リクルートでは、そうしたシリコンバレー流の手法から、もう一段踏み込んだプロセスをとる。石山氏の話は、とても興味深い。
「リクルートでは、“顧客開発”の前に、さらに、“WILL”を育む“自分開発”のプロセスがあるのが特徴。“自分開発”を経て“顧客開発”を行い、最終的に“製品開発”を行う。この一連の流れができている」(石山氏)。
リクルートでは、社員のやる気を引き出す人事制度として「Will-Can-Mustシート」というツールを導入している。「Will」は、1年後や2~3年後の自分がどうなりたいのかという意思、「Can」は、自分の強みや能力開発、「Must」がミッションとなる仕事を指す。それぞれの社員がこのシートを作成し、上司との面談を通じて、成長とキャリア形成をする。
つまり、リクルートには、石山氏が言うところの破壊的なイノベーションを生みだす源泉である“WILL”を育む文化、組織、制度がすでにあるというのだ。
世間一般では、生まれながらに特別な才能や精神を持っている人こそが起業家となると考えられがちだ。だが、石山氏の考えは違う。
各メンバーが“自分開発”をし、“WILL”の延長線上こそに、破壊的なイノベーションがある。そうしたプロセスを踏むことで、イントラプレナー(社内起業家)になり、アントレプレナー(起業家)になっていくというのが石山氏の考えだ。そのプロセスを育む人材育成制度が保証されているのがリクルートの大きな文化であり、特徴だと主張する。
「歴史を振り返ると、コンピュータやインターネットのサービスがどんどんユーザーに身近なものになった。その流れから見ても、今後は、より多くのアントレプレナーが後天的に生まれていく時代になるだろう。そこを育むカルチャーがリクルートにあり、成長した一人ひとりから破壊的なイノベーションが生まれていく」(石山氏)。

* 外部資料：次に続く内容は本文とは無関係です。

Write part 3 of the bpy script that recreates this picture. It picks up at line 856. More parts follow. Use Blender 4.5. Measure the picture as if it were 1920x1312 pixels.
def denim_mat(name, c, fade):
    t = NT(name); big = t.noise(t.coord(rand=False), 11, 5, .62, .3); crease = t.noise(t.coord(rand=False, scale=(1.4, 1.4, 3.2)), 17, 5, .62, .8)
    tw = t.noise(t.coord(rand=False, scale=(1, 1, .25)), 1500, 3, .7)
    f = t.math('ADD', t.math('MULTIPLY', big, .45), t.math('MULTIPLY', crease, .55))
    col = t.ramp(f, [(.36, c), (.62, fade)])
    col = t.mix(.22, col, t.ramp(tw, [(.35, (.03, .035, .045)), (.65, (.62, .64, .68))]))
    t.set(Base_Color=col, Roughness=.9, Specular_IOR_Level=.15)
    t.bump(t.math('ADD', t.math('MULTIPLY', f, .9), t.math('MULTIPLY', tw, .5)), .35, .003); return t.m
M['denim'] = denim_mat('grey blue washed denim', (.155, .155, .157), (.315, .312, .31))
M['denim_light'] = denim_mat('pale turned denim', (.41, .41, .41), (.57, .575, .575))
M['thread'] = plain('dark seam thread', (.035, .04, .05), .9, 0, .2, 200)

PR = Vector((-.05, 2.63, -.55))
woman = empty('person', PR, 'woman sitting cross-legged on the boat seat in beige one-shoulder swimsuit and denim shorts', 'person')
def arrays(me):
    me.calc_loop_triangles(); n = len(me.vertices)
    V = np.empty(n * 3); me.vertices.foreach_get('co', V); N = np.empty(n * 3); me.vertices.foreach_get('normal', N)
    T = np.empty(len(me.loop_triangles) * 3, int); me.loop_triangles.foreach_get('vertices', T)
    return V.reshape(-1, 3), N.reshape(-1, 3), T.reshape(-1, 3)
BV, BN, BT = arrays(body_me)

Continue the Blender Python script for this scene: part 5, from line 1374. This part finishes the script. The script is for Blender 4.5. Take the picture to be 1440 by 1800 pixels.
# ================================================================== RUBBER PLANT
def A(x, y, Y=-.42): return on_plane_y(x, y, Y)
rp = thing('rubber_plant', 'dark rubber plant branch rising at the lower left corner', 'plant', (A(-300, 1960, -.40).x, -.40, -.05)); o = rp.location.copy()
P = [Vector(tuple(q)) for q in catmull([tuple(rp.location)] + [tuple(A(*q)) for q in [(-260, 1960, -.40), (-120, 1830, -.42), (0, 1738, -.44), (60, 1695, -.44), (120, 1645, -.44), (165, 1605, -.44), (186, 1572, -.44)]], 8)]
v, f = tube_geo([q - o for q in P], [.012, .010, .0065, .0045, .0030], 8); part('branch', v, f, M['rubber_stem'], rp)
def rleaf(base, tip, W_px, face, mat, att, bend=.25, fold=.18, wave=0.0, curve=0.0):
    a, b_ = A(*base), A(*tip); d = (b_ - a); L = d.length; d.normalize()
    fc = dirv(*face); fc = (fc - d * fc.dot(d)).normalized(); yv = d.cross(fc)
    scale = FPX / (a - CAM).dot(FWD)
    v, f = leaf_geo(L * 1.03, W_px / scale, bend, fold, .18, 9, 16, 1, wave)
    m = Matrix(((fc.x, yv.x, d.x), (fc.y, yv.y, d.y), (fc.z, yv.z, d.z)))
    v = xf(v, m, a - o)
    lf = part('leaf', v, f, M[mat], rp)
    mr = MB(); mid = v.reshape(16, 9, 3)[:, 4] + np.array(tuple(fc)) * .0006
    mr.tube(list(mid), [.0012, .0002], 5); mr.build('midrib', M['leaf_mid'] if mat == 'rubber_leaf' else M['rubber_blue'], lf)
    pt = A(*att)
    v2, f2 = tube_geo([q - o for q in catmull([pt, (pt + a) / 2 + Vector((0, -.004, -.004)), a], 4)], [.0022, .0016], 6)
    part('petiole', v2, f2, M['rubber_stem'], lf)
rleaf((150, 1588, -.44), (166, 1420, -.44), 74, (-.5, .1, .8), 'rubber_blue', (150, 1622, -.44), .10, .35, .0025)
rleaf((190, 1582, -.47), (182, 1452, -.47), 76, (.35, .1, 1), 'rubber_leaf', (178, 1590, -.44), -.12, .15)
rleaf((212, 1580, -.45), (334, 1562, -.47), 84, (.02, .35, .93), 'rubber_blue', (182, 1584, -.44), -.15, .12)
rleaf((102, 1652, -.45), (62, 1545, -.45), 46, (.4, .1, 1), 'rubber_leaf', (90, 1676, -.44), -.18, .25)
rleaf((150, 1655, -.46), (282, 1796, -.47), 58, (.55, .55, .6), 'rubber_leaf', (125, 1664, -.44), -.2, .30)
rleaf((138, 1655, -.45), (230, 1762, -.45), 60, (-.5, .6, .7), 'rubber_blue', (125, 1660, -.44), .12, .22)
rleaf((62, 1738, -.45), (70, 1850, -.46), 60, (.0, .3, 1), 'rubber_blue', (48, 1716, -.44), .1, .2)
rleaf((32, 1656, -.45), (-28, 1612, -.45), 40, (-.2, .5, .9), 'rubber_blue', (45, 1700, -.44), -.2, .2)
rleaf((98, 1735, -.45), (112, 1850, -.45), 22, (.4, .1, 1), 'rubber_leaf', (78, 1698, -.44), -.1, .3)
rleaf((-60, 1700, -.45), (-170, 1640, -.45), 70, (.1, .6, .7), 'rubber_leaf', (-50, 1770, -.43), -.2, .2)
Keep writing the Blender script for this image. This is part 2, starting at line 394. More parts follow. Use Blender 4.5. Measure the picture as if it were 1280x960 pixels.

CameranなどMTLのサービスは、数百万人以上ものユーザーがいるとはいえ、リクナビ、ゼクシィなどのリクルートの既存事業に匹敵するほどのインパクトのあるものは、まだ生み出せていない。RITという新組織体制になったのは、2014年4月なので、まだ途上というところだろう。
インタビューを通して、石山氏が何度も口に出した2つのキーワードが「WILL」と「オープンイノベーション」だ。リクルートの起業家精神と世界最高峰のノウハウが、オープンイノベーションにより融合し、破壊的サービスが生み出せる日ははたしてくるのか。
世界のユーザーがその答えを出す。